**PROMPT:** Transcribe the entries that follow exactly as they appear, minus pictures.

******************************

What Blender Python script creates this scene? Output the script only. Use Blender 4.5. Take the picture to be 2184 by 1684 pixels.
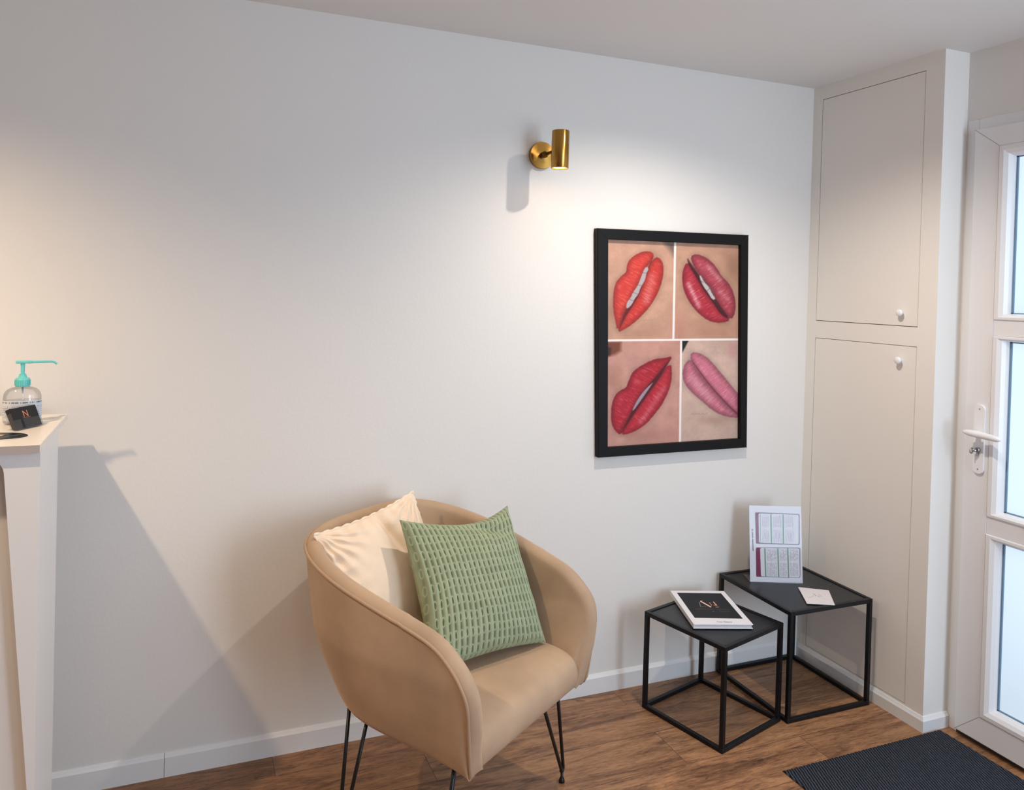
import bpy, bmesh, math, random
import numpy as np
from mathutils import Vector, Matrix, Euler

for o in list(bpy.data.objects):
    bpy.data.objects.remove(o, do_unlink=True)
COL = bpy.context.scene.collection
random.seed(4)

def lin(c):
    return tuple((x/255/12.92 if x/255 <= .04045 else ((x/255+.055)/1.055)**2.4) for x in c)

# ------------------------------------------------------------------ camera
YAW, PITCH, ROLL = -0.3778767723869598, -0.01414547967326348, 0.026538487552457128
CAM = Vector((-2.4878553508844954, -2.5831795318914703, 1.5561227919167742))
FPX, PX, PY = 1636.636612918081, 1051.8117070952324, 636.6466268471078
fwd = Vector((-math.sin(YAW)*math.cos(PITCH), math.cos(YAW)*math.cos(PITCH), math.sin(PITCH)))
rgt = Vector((math.cos(YAW), math.sin(YAW), 0)); upv = rgt.cross(fwd)
R_ = rgt*math.cos(ROLL)+upv*math.sin(ROLL); U_ = -rgt*math.sin(ROLL)+upv*math.cos(ROLL)
cd = bpy.data.cameras.new('camera'); cam = bpy.data.objects.new('camera', cd); COL.objects.link(cam)
cam.matrix_world = Matrix(((R_.x, U_.x, -fwd.x, CAM.x), (R_.y, U_.y, -fwd.y, CAM.y), (R_.z, U_.z, -fwd.z, CAM.z), (0, 0, 0, 1)))
cd.sensor_fit = 'HORIZONTAL'; cd.sensor_width = 36; cd.lens = FPX/2184*36
cd.shift_x = (1092-PX)/2184; cd.shift_y = -(842-PY)/2184
cd.clip_start = .05
bpy.context.scene.camera = cam

# ------------------------------------------------------------------ world, lights, exposure
sc = bpy.context.scene
sc.view_settings.view_transform = 'Standard'; sc.view_settings.look = 'None'
sc.view_settings.gamma = 1; sc.view_settings.use_curve_mapping = False
sc.view_settings.exposure = 0.19
sc.cycles.use_denoising = True
sc.cycles.max_bounces = 10; sc.cycles.diffuse_bounces = 6; sc.cycles.glossy_bounces = 4
sc.cycles.transmission_bounces = 8; sc.cycles.transparent_max_bounces = 8
sc.cycles.sample_clamp_indirect = 4; sc.cycles.caustics_reflective = False; sc.cycles.caustics_refractive = False
world = bpy.data.worlds.new('world'); sc.world = world; world.use_nodes = True
bg = world.node_tree.nodes['Background']
bg.inputs[0].default_value = (.78, .89, 1.0, 1); bg.inputs[1].default_value = .62

WARM = (1.0, .75, .50); WARM2 = (1.0, .90, .78); COOL = (.66, .82, 1.0)
def lamp(name, kind, loc, energy, color, **kw):
    l = bpy.data.lights.new(name, kind); l.energy = energy; l.color = color
    for k, v in kw.items():
        if k not in ('aim', 'rot'): setattr(l, k, v)
    o = bpy.data.objects.new(name, l); COL.objects.link(o); o.location = loc
    if 'aim' in kw:
        o.rotation_euler = (Vector(kw['aim'])-Vector(loc)).to_track_quat('-Z', 'Y').to_euler()
    return o
H = 2.45
# recessed ceiling spots of the room
lamp('ceiling_spot', 'SPOT', (-3.50, -1.00, 2.43), 76, WARM, spot_size=math.radians(143), spot_blend=.7, shadow_soft_size=.022, aim=(-3.5, -1.0, 0))
lamp('ceiling_spot', 'SPOT', (-0.95, -0.76, 2.43), 54, WARM2, spot_size=math.radians(146), spot_blend=.8, shadow_soft_size=.016, aim=(-.95, -.76, 0))
lamp('ceiling_spot', 'SPOT', (-2.30, -2.30, 2.43), 22, WARM2, spot_size=math.radians(140), spot_blend=1, shadow_soft_size=.05, aim=(-2.3, -2.3, 0))
# daylight entering through the shop window in the front wall and the window beside the door
lamp('window_daylight', 'AREA', (-.35, -3.92, 1.35), 46, COOL, shape='RECTANGLE', size=.8, size_y=1.9, aim=(-.35, 0, 1.2))
lamp('window_daylight', 'AREA', (.06, -2.75, 1.45), 10, COOL, shape='RECTANGLE', size=1.0, size_y=1.3, aim=(-4, -2.75, 1.3))
# daylight sky just outside the glazed entrance door
lamp('door_daylight', 'AREA', (.9, -1.14, 1.25), 9, COOL, shape='RECTANGLE', size=1.3, size_y=2.3, aim=(0, -1.14, 1.25))

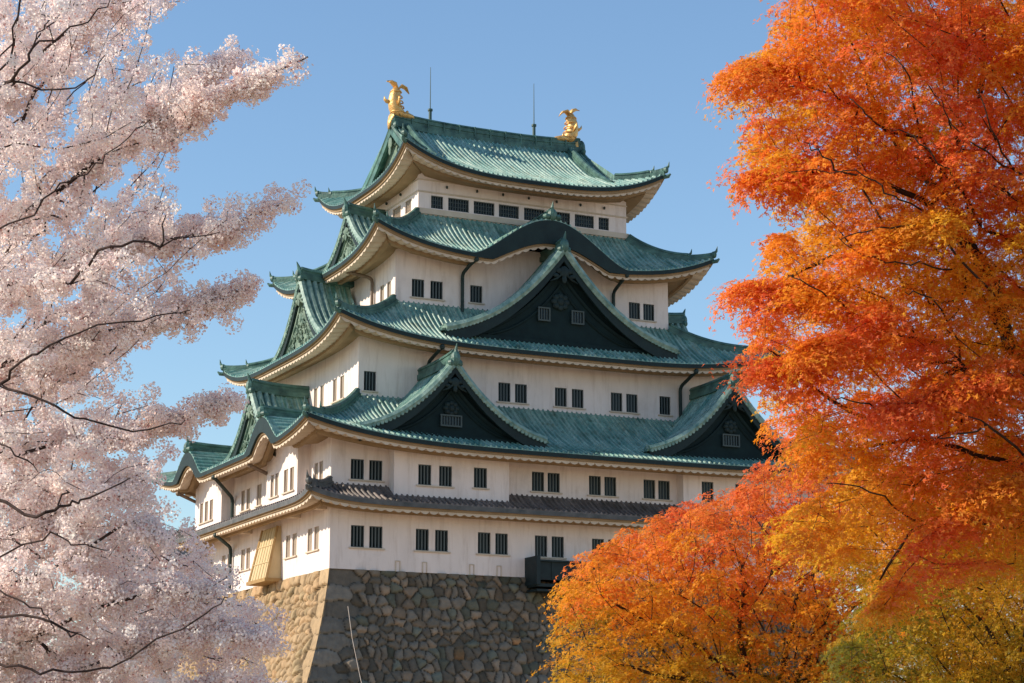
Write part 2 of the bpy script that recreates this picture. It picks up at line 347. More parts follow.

******************************

**TASK SOLUTION:**
What Blender Python script creates this scene? Output the script only. Use Blender 4.5. Take the picture to be 2184 by 1684 pixels.
import bpy, bmesh, math, random
import numpy as np
from mathutils import Vector, Matrix, Euler

for o in list(bpy.data.objects):
    bpy.data.objects.remove(o, do_unlink=True)
COL = bpy.context.scene.collection
random.seed(4)

def lin(c):
    return tuple((x/255/12.92 if x/255 <= .04045 else ((x/255+.055)/1.055)**2.4) for x in c)

# ------------------------------------------------------------------ camera
YAW, PITCH, ROLL = -0.3778767723869598, -0.01414547967326348, 0.026538487552457128
CAM = Vector((-2.4878553508844954, -2.5831795318914703, 1.5561227919167742))
FPX, PX, PY = 1636.636612918081, 1051.8117070952324, 636.6466268471078
fwd = Vector((-math.sin(YAW)*math.cos(PITCH), math.cos(YAW)*math.cos(PITCH), math.sin(PITCH)))
rgt = Vector((math.cos(YAW), math.sin(YAW), 0)); upv = rgt.cross(fwd)
R_ = rgt*math.cos(ROLL)+upv*math.sin(ROLL); U_ = -rgt*math.sin(ROLL)+upv*math.cos(ROLL)
cd = bpy.data.cameras.new('camera'); cam = bpy.data.objects.new('camera', cd); COL.objects.link(cam)
cam.matrix_world = Matrix(((R_.x, U_.x, -fwd.x, CAM.x), (R_.y, U_.y, -fwd.y, CAM.y), (R_.z, U_.z, -fwd.z, CAM.z), (0, 0, 0, 1)))
cd.sensor_fit = 'HORIZONTAL'; cd.sensor_width = 36; cd.lens = FPX/2184*36
cd.shift_x = (1092-PX)/2184; cd.shift_y = -(842-PY)/2184
cd.clip_start = .05
bpy.context.scene.camera = cam

# ------------------------------------------------------------------ world, lights, exposure
sc = bpy.context.scene
sc.view_settings.view_transform = 'Standard'; sc.view_settings.look = 'None'
sc.view_settings.gamma = 1; sc.view_settings.use_curve_mapping = False
sc.view_settings.exposure = 0.19
sc.cycles.use_denoising = True
sc.cycles.max_bounces = 10; sc.cycles.diffuse_bounces = 6; sc.cycles.glossy_bounces = 4
sc.cycles.transmission_bounces = 8; sc.cycles.transparent_max_bounces = 8
sc.cycles.sample_clamp_indirect = 4; sc.cycles.caustics_reflective = False; sc.cycles.caustics_refractive = False
world = bpy.data.worlds.new('world'); sc.world = world; world.use_nodes = True
bg = world.node_tree.nodes['Background']
bg.inputs[0].default_value = (.78, .89, 1.0, 1); bg.inputs[1].default_value = .62

WARM = (1.0, .75, .50); WARM2 = (1.0, .90, .78); COOL = (.66, .82, 1.0)
def lamp(name, kind, loc, energy, color, **kw):
    l = bpy.data.lights.new(name, kind); l.energy = energy; l.color = color
    for k, v in kw.items():
        if k not in ('aim', 'rot'): setattr(l, k, v)
    o = bpy.data.objects.new(name, l); COL.objects.link(o); o.location = loc
    if 'aim' in kw:
        o.rotation_euler = (Vector(kw['aim'])-Vector(loc)).to_track_quat('-Z', 'Y').to_euler()
    return o
H = 2.45
# recessed ceiling spots of the room
lamp('ceiling_spot', 'SPOT', (-3.50, -1.00, 2.43), 76, WARM, spot_size=math.radians(143), spot_blend=.7, shadow_soft_size=.022, aim=(-3.5, -1.0, 0))
lamp('ceiling_spot', 'SPOT', (-0.95, -0.76, 2.43), 54, WARM2, spot_size=math.radians(146), spot_blend=.8, shadow_soft_size=.016, aim=(-.95, -.76, 0))
lamp('ceiling_spot', 'SPOT', (-2.30, -2.30, 2.43), 22, WARM2, spot_size=math.radians(140), spot_blend=1, shadow_soft_size=.05, aim=(-2.3, -2.3, 0))
# daylight entering through the shop window in the front wall and the window beside the door
lamp('window_daylight', 'AREA', (-.35, -3.92, 1.35), 46, COOL, shape='RECTANGLE', size=.8, size_y=1.9, aim=(-.35, 0, 1.2))
lamp('window_daylight', 'AREA', (.06, -2.75, 1.45), 10, COOL, shape='RECTANGLE', size=1.0, size_y=1.3, aim=(-4, -2.75, 1.3))
# daylight sky just outside the glazed entrance door
lamp('door_daylight', 'AREA', (.9, -1.14, 1.25), 9, COOL, shape='RECTANGLE', size=1.3, size_y=2.3, aim=(0, -1.14, 1.25))

Write part 2 of the bpy script that recreates this picture. It picks up at line 347. More parts follow.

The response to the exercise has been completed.